To the whole world, the President action in this matter has caused us a very grave embarrassment. This is the basic truth. But somebody may be saying somewhere that this conclusion [of mine] is fallacious because, to such commentator, President Buhari is well respected for his stand against corruption by world leaders. Such deduction shall always remain a colossus and monumental fallacy for one simple reason. World leaders thrive more on diplomacy and rhetoric when they meet each other.
In his book, “A Combatant in Government”, Major General [retd] David Jemibewo, asserted to this fact when he narrated an encounter with a Mayor from Chicago [USA] who paid him a visit in Ibadan while he was governor of the old Oyo State. “In government the game of diplomacy [which is nothing but lying] is raised to an acceptable norm. I remembered when the Mayor of Chicago visited me in Ibadan and he was telling me that Ibadan was one of the neatest cities he ever visited. I knew that he was deceiving me but the game of diplomacy compared me to thank him for his objective observation”.

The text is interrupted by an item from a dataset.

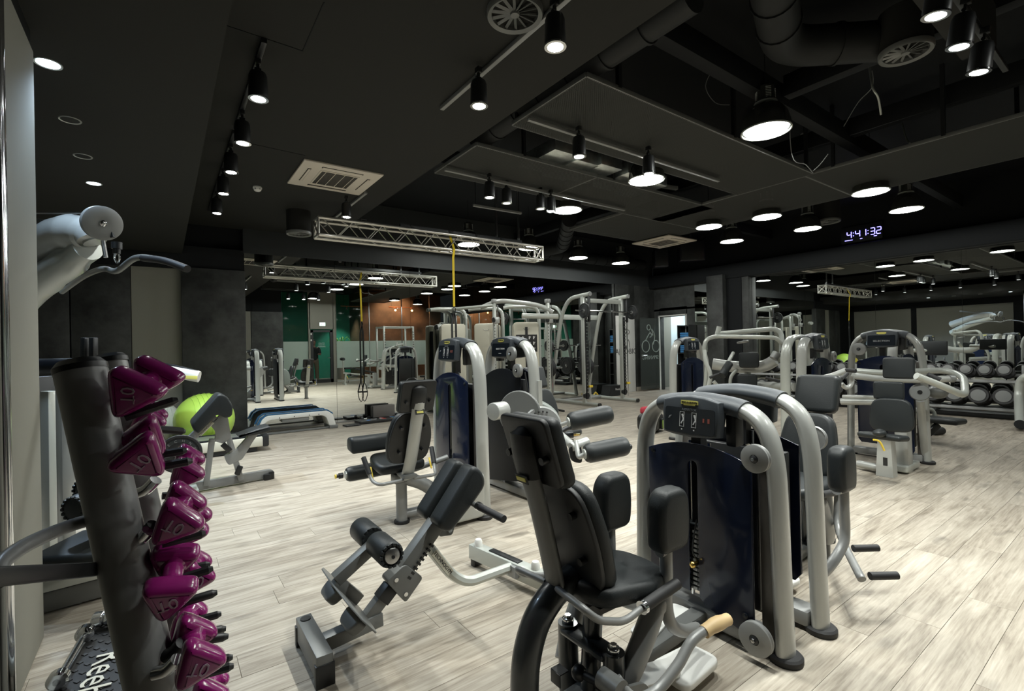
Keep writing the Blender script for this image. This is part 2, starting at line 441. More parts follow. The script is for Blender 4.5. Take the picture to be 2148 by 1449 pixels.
# rooms behind the glass
struct('floor', MB().box((7.5, -4.7, -.03), (9, 3.9, .05)), mat('back_room_floor', (.2, .18, .15), .5))
struct('wall_front_room', MB().box((5.6, -6.2, 2), (3.9, .1, 4.1)), GREENW)
struct('wall_front_room', MB().box((9.7, -4.6, 2), (4.1, .1, 4.1)), BROWNW)
struct('wall_front_room', MB().box((7.6, -5.4, 2), (.1, 1.6, 4.1)), BROWNW)
struct('wall_front_room', MB().box((3.7, -4.5, 2), (.1, 3.5, 4.1)), GREENW)
struct('ceiling', MB().box((7.5, -4.5, 4.1), (9, 3.4, .1)), BLK)
# door in the pier
dr = struct('door_1', MB().box((4.93, gy, 1.08), (.10, .1, 2.16)).box((5.70, gy, 1.08), (.10, .1, 2.16)).box((5.31, gy, 2.12), (.87, .1, .09)).box((5.31, gy, .07), (.87, .1, .14)), PLAS)
mk('pane', MB().box((5.31, gy, 1.1), (.70, .012, 1.95)), GLASSD, dr)
mk('door_handle', MB().tube([(5.64, gy+.05, 1.02), (5.64, gy+.09, 1.02), (5.52, gy+.09, 1.02)], .011), CHROME, dr)
for z in (.28, 1.75, 2.0): mk('hinge', MB().box((4.9, gy+.06, z), (.05, .03, .07)), WHITEP, dr)
for k, (tx, zz) in enumerate((('FITNESS', 1.62), ('STUDIO', 1.55), ('SPINNING', 1.48))): text(tx, .07, (5.31, gy+.012, zz), (-1, 0, 0), (0, 0, 1), PRINT, dr)
t = thing('exit_sign', 'small glowing white green exit sign above the black framed glass door', 'sign', (5.33, YB+.09, 2.40))
mk('housing', MB().box((0, 0, 0), (.24, .04, .16), bev=.006), WHITEP, t)
mk('lit_face', MB().box((0, .022, 0), (.22, .004, .13)), EXITE, t)
mk('running_figure', MB().box((-.03, .026, .0), (.015, .003, .07), (0, .3, 0)).box((.03, .026, 0), (.05, .003, .012)).ball((-.045, .026, .045), .011, 8), mat('sign_green', (.02, .3, .1), .5), t)

# doors of the back right corner
d2 = struct('door_2', MB().box((10.34, 9.0, 1.05), (.76, .05, 2.1), bev=.003), WHITEP)
def loop2(c, pts, r, mtl, par, nm, xd, yd):
    M = frame(xd, yd, c); mk(nm, MB().tube([M @ Vector((p[0], p[1], 0)) for p in pts], r, n=6, smooth=4), mtl, par)
def circ(cx, cy_, r, a0=0, a1=360, k=14): return [(cx+r*math.cos(math.radians(a0+(a1-a0)*i/k)), cy_+r*math.sin(math.radians(a0+(a1-a0)*i/k))) for i in range(k+1)]
XD, YD = (1, 0, 0), (0, 0, 1)
text('AEROBIC', .21, (10.34, 8.972, 1.12), XD, YD, PRINTK, d2, sx=1.0)
for pts in ([(-.16, .62), (-.02, .74), (.05, .70), (-.02, .62), (-.10, .58)], circ(.08, .66, .06), [(-.16, .22), (-.10, .45), (-.02, .26), (-.02, .20)], [(.16, .22), (.10, .45), (.02, .26), (.02, .20)], [(-.30, .04), (-.14, .04)]):
    loop2((10.34, 8.97, 1.0), pts, .008, PRINTK, d2, 'logo_line', XD, YD)
lf = struct('door_3', MB().box((11.15, 8.80, 1.05), (.84, .012, 2.0)), mat('dark_tinted_glass', (.05, .06, .055), .05, 0, alpha=.55, spec=.7))
text('SPINNING', .155, (11.15, 8.79, .93), (-1, 0, 0), YD, mat('etched_film', (.28, .32, .29), .6), lf)
ET = MATS['etched_film']
for pts in (circ(-.2, .25, .16), circ(.24, .25, .16), circ(-.06, .78, .075), [(-.2, .42), (-.02, .62), (.06, .55), (-.02, .5)], [(-.02, .66), (.12, .56), (.06, .74), (.2, .55), (.12, .3)]):
    loop2((11.15, 8.79, 1.0), [(-p[0], p[1]) for p in pts], .012, ET, lf, 'etched_line', (-1, 0, 0), YD)
mk('door_handle', MB().box((10.79, 8.78, 1.0), (.06, .03, .05)).tube([(10.8, 8.75, 1.0), (10.95, 8.75, 1.0)], .01), CHROME, lf)
fr = struct('trim_6', MB().box((11.6, 8.80, 1.05), (.10, .03, 2.12)).box((11.6, 7.92, 1.05), (.10, .03, 2.12)).box((11.6, 8.36, 2.1), (.10, .9, .03)), WHITEP)
# the room seen through the doorway
struct('wall_right_room', MB().box((13.9, 8.4, 1.3), (.1, 2.4, 2.7)), mat('pale_blue_wall', (.62, .72, .74), .8))
struct('wall_right_room', MB().box((12.17, 9.25, 1.3), (1.0, .1, 2.7)), BEIGE)
struct('wall_right_room', MB().box((13.27, 9.25, 1.3), (1.2, .1, 2.7)), MATS['pale_blue_wall'])
struct('wall_right_room', MB().box((12.7, 7.1, 1.3), (2.1, .1, 2.7)), BEIGE)
struct('floor', MB().box((12.8, 8.2, -.03), (2.3, 2.2, .05)), mat('side_room_floor', (.3, .27, .22), .5))
struct('ceiling', MB().box((12.8, 8.2, 2.7), (2.3, 2.2, .1)), WHITEP)
def area(name, loc, sz, pw, col=(1, 1, 1), par=None, rot=(0, 0, 0), shape='SQUARE'):
    l = bpy.data.lights.new(name, 'AREA'); l.energy = pw; l.size = sz; l.color = col; l.shape = shape
    o = bpy.data.objects.new(name, l); link(o, par); o.location = loc; o.rotation_euler = rot; return o
def spot(name, loc, pw, ang=70, col=(.97, 1, .95), par=None, rot=(0, 0, 0), rad=.03, blend=.6):
    l = bpy.data.lights.new(name, 'SPOT'); l.energy = pw; l.spot_size = math.radians(ang); l.spot_blend = blend; l.color = col; l.shadow_soft_size = rad
    o = bpy.data.objects.new(name, l); link(o, par); o.location = loc; o.rotation_euler = rot; return o
cp_ = thing('ceiling_lamp', 'square lit ceiling panel in the bright side room', 'lamp', (12.9, 8.3, 2.64))
mk('lit_panel', MB().box((0, 0, 0), (.6, .6, .02)), mat('panel_glow', (.85, .95, 1), .5, emit=40), cp_)
mk('panel_frame', MB().box((0, .31, 0), (.64, .02, .03)).box((0, -.31, 0), (.64, .02, .03)), WHITEP, cp_)
# ------------------------------------------------------------------ pendants
def pendant():
    t = thing('pendant_lamp', '', 'lamp', (0, 0, 0), 0, 'industrial pendant lamps of the gym floor')
    mk('lamp_shade', MB().lathe([(.205, .0), (.212, .004), (.21, .012), (.203, .07), (.183, .145), (.145, .205), (.10, .24), (.085, .248), (.085, .243), (.14, .20), (.178, .14), (.198, .068), (.205, .012), (.205, 0)], n=36), LAMPOUT, t)
    mk('lamp_rim', MB().lathe([(.203, -.004), (.214, -.004), (.214, .006), (.203, .006), (.203, -.004)], n=36), LSILVER, t)
    mk('light_disc', MB().lathe([(0, .014), (.19, .014), (.192, .022), (0, .022)], n=28), LAMPE, t)
    c = MB().lathe([(.088, .24), (.092, .255), (.088, .26), (.084, .26), (.076, .40), (.05, .42), (0, .42)], n=28)
    mk('ballast_housing', c, LAMPOUT, t)
    f = MB()
    for k in range(4):
        for j in range(7):
            a = math.radians(45+90*k); f.box((.079*math.cos(a), .079*math.sin(a), .285+j*.015), (.006, .045, .005), (0, 0, a))
    mk('vent_slot', f, LSILVER, t)['kind'] = 'stuff'
    mk('collar_ring', MB().lathe([(.088, .246), (.098, .248), (.098, .260), (.088, .262)], n=28), LSILVER, t)
    mk('cable', MB().cyl((0, 0, .42), (0, 0, .84), .004, n=6), PLAS, t)
    l = bpy.data.lights.new('bulb_light', 'POINT'); l.energy = BULB_W; l.color = (.97, 1, .95); l.shadow_soft_size = .008
    o = bpy.data.objects.new('bulb_light', l); link(o, t); o.location = (0, 0, .002)
    return t
P0 = pendant()
px_ = [(1607, 275), (1356, 378), (1190, 441), (1826, 403), (1901, 440), (1608, 455), (1694, 480), (1487, 476), (1535, 506), (1213, 541), (1302, 552), (983, 513), (1110, 521)]
lab = ['largest black pendant lamp with a glaring disc, nearest the camera', 'pendant lamp behind the middle track spotlight, over the shiny duct opening',
       'pendant lamp beside the far track, its housing hidden by the perforated sheet', 'pendant lamp half above the perforated sheet on the upper right',
       'open black pendant lamp at far right, just right of the clock', 'pendant lamp with ghostly housing seen through the perforated sheet, centre right',
       'black pendant lamp in front of the round diffuser, left of the clock', 'pendant lamp cut off by the raft edge above the ceiling cassette',
       'black pendant lamp between the ceiling cassette and the diffuser, right of the speakers', 'left black pendant lamp of the pair in front of the mirror fascia',
       'right black pendant lamp of the pair in front of the mirror fascia', 'pendant lamp hanging behind the middle of the truss', 'pendant lamp hanging behind the right end of the truss']
for i, (u, v) in enumerate(px_):
    q = PZ(u, v, 3.26)
    if i == 0: P0.location = q; P0['label'] = lab[0]
    else: dup(P0, loc=q, label=lab[i])
# lamps behind that the mirrors show; the first is added to brighten the foreground
for k, (x, y, s_) in enumerate(((4.6, -.9, 'pendant lamp added behind the camera to brighten the foreground'), (7.55, -.4, 'pendant lamp near the glass partition, seen in the back mirror'), (9.1, -1.6, 'pendant lamp at the glass corner, seen in the back mirror'))):
    dup(P0, loc=(x, y, 3.26), label=s_)

# ------------------------------------------------------------------ track spots
def track(a, b, label, m=None, w_=.034):
    mb = MB().bar(a, b, w_, .034)
    t = solo('light_track', label, 'light track', mb, LSILVER if m is None else m, 'ceiling light tracks')
    return t
def mkspot(lit=True, em=None):
    t = thing('track_spotlight', '', 'spotlight', (0, 0, 0), 0, 'black cylinder spotlights')
    mk('lamp_can', MB().lathe([(.046, 0), (.058, .0), (.062, .02), (.058, .15), (.05, .175), (.02, .185), (0, .185)], n=24), PLAS, t)
    mk('lamp_rim', MB().lathe([(.046, -.004), (.064, -.004), (.064, .006), (.046, .006), (.046, -.004)], n=24), CHROME if lit else LSILVER, t)
    mk('light_disc', MB().lathe([(0, .006), (.046, .006), (.046, .012), (0, .012)], n=20), em or SPOTE, t)
    mk('bracket', MB().box((0, 0, .21), (.02, .012, .07)).box((0, 0, .255), (.035, .05, .04), bev=.004).cyl((-.02, 0, .2), (.02, 0, .2), .012, n=10), PLAS, t)
    if lit: spot('spot_beam', (0, 0, -.012), SPOT_W, 100, par=t, rad=.04)
    return t
S0 = mkspot(); S1 = mkspot(False, DIME)
used = [0, 0]
def put(lit, loc, label, tilt=None, pw=None):
    i = 0 if lit else 1; src = (S0, S1)[i]
    if not used[i]: o = src; o.location = loc; o['label'] = label; used[i] = 1
    else: o = dup(src, loc=loc, label=label)
    if tilt: o.rotation_euler = tilt
    if pw:
        for c in o.children:
            if c.type == 'LIGHT': c.data = c.data.copy(); c.data.energy = pw
    return o
zc = 3.05
ordn = ['nearest', 'second nearest', 'middle', 'fourth', 'farthest']
for k, (u, v) in enumerate(((542, 207), (509, 300), (485, 361), (469, 406), (455, 447))):
    o = put(True, PZ(u, v, zc), '%s of the five spotlights in the left ceiling row' % ordn[k])
S0L = [c for c in S0.children if c.type == 'LIGHT'][0]
x_ = PZ(509, 300, zc).x
for k, (a, b) in enumerate(((3.45, 4.95), (5.05, 8.0))): track((x_, a, 3.333), (x_, b, 3.333), 'black track of the left spotlight row, %s length' % ('near' if k == 0 else 'far'), PLAS)
track((1.935, -.2, 3.333), (1.935, 3.62, 3.333), 'long metal track above the two spotlights beside the round diffuser', GREYM)
put(True, PZ(1165, 98, zc), 'near spotlight on the long metal track, top centre')
put(True, PZ(1005, 222, zc), 'far spotlight on the long metal track, at its end')
track((2.15, 6.1, 3.333), (2.15, 8.1, 3.333), 'short track over the left end of the truss', GREYM)
put(True, (1.88, 1.25, zc), 'unseen spotlight added to the long metal track above the camera to brighten the foreground', None, 125)  # out-of-view head added to brighten the tree rack post and near machine
put(True, (1.88, .3, zc), 'unseen spotlight added to the long metal track behind the camera to brighten the foreground', None, 110)  # second added head, same purpose
put(True, PZ(727, 455, zc), 'small spotlight just above the left end of the truss')
track(PZ(1108, 249, 3.3), PZ(1508, 379, 3.3), 'metal track under the big perforated sheet', GREYM)
put(True, PZ(1215, 328, zc), 'left spotlight on the track under the big perforated sheet')
put(True, PZ(1361, 364, zc), 'right spotlight on the track, in front of a pendant lamp')
track(PZ(933, 355, 3.3), PZ(1310, 440, 3.3), 'metal track under the second perforated sheet', GREYM)
put(True, PZ(1027, 414, zc), 'left spotlight on the track under the second perforated sheet')
put(True, PZ(1156, 443, zc), 'right spotlight on the far track, left of a pendant lamp')
ft = track(PZ(1045, 405, 3.3)+V(0, .62, .0), PZ(1150, 425, 3.3)+V(0, .62, .0), 'short far track with two tiny spotlights', GREYM)
for q in (PZ(1050, 406, 3.3), PZ(1145, 424, 3.3)): mk('hanger_rod', MB().cyl(q+V(0, .62, 0), V(q.x, q.y+.62, 4.1), .006, n=6), PLAS, ft)
put(False, PZ(1063, 426, 3.08), 'left tiny dim spotlight of the short far track')
put(False, PZ(1134, 438, 3.08), 'right tiny dim spotlight of the short far track')
for k, (u, v) in enumerate(((1963, 33), (2012, 98), (2053, 151))):
    put(True, PZ(u, v, 3.05), '%s black spotlight of the three at the top right corner' % ('nearest', 'middle', 'farthest')[k], (math.radians(8), 0, 0), 175)
ty = PZ(2012, 98, 3.05)
track((2.6, ty.y, 3.333), (5.2, ty.y, 3.333), 'black track of the three spotlights at the top right corner', PLAS)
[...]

The cue from above narrative remains the fact that any world leader that tells President Buhari that he is fighting corruption is merely thriving in the game of diplomacy. They know who we are in this issue of corruption and if there is still any doubt on which side of the divide we are, our President has confirmed the positivity of Nigeria’s stand through this Mainagate film-show. This is the international embarrassment we cannot run away from – at least not for now.
Godwin Etakibuebu, a veteran journalist, wrote from Lagos.